When Starting Over Feels Like Sinking
We like to romanticize change. We call it brave. Bold. A fresh start.
But the truth? Starting over often feels like drowning.
You leave behind what you know—maybe because you’re burned out, maybe because it doesn’t fit anymore—and suddenly you’re swimming in uncertainty. You’re navigating change without a map. The familiar shoreline vanishes. You’re treading water, unsure whether you’re making progress or just flailing in place.
And then the doubt creeps in: “This isn’t working. I can’t do this.”
It’s one thing to take a leap. It’s another to survive the free fall that follows.
The Power of a Single Word
I’ve found myself in that exact free fall recently. I stepped into something new, started something I have long wanted to do. Now that the novelty has worn off, it feels fragile, unfamiliar, and impossibly slow to take root. Sometimes I feel exhausted. Impatient. Restless.
I mentioned to someone, “It’s not working.”
She looked at me for a moment and simply said… “Yet.”
Yet.
That one word reframed everything. Suddenly, the story wasn’t over. “It’s not working” became a moment in motion—not a conclusion, but a chapter.
It opened the door to emotional resilience. It reminded me that just because I couldn’t see the growth didn’t mean it wasn’t happening.
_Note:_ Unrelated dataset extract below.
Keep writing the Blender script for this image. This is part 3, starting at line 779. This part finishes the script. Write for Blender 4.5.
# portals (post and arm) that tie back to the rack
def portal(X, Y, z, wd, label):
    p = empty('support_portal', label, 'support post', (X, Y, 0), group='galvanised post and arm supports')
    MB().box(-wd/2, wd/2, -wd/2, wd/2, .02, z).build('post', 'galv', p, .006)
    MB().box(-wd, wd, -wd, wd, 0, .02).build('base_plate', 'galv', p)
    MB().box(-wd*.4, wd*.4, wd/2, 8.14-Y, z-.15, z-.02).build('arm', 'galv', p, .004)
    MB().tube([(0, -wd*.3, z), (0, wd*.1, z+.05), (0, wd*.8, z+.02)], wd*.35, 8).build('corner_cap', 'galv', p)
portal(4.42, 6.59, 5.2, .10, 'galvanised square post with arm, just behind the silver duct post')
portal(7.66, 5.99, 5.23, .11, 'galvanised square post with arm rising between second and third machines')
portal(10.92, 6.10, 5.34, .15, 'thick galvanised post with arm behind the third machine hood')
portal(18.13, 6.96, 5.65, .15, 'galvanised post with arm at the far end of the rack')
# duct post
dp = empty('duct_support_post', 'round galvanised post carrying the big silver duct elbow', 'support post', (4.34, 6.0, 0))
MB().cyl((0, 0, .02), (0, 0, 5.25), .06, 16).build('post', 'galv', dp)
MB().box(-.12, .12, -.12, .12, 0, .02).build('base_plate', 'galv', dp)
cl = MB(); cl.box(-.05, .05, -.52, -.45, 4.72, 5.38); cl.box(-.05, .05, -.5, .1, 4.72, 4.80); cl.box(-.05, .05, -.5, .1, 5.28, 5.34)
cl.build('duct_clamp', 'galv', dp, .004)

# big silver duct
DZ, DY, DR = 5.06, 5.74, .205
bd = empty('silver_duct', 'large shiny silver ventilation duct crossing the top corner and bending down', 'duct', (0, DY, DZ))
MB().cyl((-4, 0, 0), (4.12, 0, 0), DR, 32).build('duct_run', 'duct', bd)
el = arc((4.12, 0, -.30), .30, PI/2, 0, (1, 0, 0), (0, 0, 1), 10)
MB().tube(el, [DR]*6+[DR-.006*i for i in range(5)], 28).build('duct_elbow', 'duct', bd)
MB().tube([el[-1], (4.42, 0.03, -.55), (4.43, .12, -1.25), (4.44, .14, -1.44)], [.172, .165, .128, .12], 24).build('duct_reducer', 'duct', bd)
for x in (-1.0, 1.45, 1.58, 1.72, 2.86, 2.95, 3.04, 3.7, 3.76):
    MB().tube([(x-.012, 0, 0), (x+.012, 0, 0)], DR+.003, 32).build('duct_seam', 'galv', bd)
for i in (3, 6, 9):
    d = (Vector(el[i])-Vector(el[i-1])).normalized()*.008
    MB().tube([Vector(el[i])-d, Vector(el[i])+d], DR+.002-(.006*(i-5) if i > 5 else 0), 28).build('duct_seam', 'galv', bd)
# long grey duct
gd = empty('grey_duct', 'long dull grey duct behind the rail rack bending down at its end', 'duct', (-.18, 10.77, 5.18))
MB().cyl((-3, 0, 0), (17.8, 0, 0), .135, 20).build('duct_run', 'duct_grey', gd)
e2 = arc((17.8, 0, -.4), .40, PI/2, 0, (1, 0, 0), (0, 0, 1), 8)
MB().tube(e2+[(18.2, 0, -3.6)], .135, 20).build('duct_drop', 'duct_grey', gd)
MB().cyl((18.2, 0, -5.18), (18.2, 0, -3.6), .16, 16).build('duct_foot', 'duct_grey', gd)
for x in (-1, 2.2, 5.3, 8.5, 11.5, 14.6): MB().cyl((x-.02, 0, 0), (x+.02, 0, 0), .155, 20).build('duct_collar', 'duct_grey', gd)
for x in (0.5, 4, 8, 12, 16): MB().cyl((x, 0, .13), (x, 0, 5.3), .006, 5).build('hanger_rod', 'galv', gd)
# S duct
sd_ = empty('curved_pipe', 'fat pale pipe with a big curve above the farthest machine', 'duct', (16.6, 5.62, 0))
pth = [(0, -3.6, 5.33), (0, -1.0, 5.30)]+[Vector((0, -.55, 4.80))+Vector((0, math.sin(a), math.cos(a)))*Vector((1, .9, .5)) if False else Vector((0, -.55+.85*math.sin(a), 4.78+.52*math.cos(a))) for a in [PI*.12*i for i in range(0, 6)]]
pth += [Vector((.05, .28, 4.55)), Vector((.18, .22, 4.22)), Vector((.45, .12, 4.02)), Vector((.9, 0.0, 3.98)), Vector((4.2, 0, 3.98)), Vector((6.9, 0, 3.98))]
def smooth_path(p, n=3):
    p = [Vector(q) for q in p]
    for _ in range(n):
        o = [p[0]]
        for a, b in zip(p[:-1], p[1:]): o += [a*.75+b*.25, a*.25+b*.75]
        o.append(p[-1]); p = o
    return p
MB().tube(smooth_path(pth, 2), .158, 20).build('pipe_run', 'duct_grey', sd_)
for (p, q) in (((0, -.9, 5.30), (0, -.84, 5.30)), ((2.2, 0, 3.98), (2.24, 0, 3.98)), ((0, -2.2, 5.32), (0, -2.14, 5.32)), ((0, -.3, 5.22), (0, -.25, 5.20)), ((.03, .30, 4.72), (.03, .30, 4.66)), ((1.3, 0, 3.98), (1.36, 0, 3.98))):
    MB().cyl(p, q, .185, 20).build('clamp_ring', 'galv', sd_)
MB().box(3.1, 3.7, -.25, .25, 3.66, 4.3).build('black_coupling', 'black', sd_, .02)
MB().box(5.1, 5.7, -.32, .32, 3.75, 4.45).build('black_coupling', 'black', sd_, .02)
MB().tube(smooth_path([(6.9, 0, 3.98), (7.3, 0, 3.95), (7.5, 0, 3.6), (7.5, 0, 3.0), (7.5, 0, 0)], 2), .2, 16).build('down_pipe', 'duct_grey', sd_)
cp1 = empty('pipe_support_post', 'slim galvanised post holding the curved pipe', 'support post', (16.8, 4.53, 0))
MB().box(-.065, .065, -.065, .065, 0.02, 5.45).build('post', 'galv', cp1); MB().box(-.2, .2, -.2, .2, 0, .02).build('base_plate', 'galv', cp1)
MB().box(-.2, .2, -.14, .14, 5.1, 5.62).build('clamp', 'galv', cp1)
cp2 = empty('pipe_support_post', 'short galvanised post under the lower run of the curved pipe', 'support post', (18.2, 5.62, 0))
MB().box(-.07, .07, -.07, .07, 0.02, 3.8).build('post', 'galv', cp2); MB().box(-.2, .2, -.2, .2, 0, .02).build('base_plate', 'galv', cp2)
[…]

Yet gives me space to keep becoming.
The Sacred Mess of the Middle
We don’t talk enough about the emotional toll of life transitions. There’s grief in letting go of an old identity, even if it was hurting you. You miss the structure you had, the rhythm you hated, the comfort of familiarity. You question your ability to rebuild. You compare your timeline to others’. You doubt your worth.
But what if this messy middle is sacred?
“I am not afraid of storms, for I am learning how to sail my ship.” ~Louisa May Alcott
The storm isn’t proof you’re failing. It’s proof you’re in motion. It’s where growth happens. You’re not stuck; you’re learning to navigate uncertainty.
You’re adjusting your sails with every crashing wave. You’re not behind. You’re just not anchored yet.
Growth Doesn’t Follow a Deadline
We live in a culture obsessed with instant results—quick fixes, overnight success, perfect timelines. But deep personal growth? That lives outside the algorithm. It unfolds slowly. Quietly. Sometimes invisibly.
“Almost everything will work again if you unplug it for a few minutes, including you.” ~ Anne Lamott
Maybe you don’t need to push harder or fix everything right now.
Maybe what you really need is permission to pause. To breathe. To trust that healing and clarity are happening beneath the surface, even when you feel lost.
You’re not broken, you’re rebooting.
You’re Not Failing—You’re Becoming
So if you’re in the middle of a life transition, and it feels like nothing’s working—If you’re battling imposter syndrome, questioning your progress, or doubting your ability to start over—Try this:
Instead of saying, “This isn’t working,” say, “This isn’t working yet.”
Instead of, “I can’t do this,” say, “I’m still learning how.”
Let the yet be your anchor. Your soft landing. Your proof that you are still becoming. And that is not nothing. It is everything.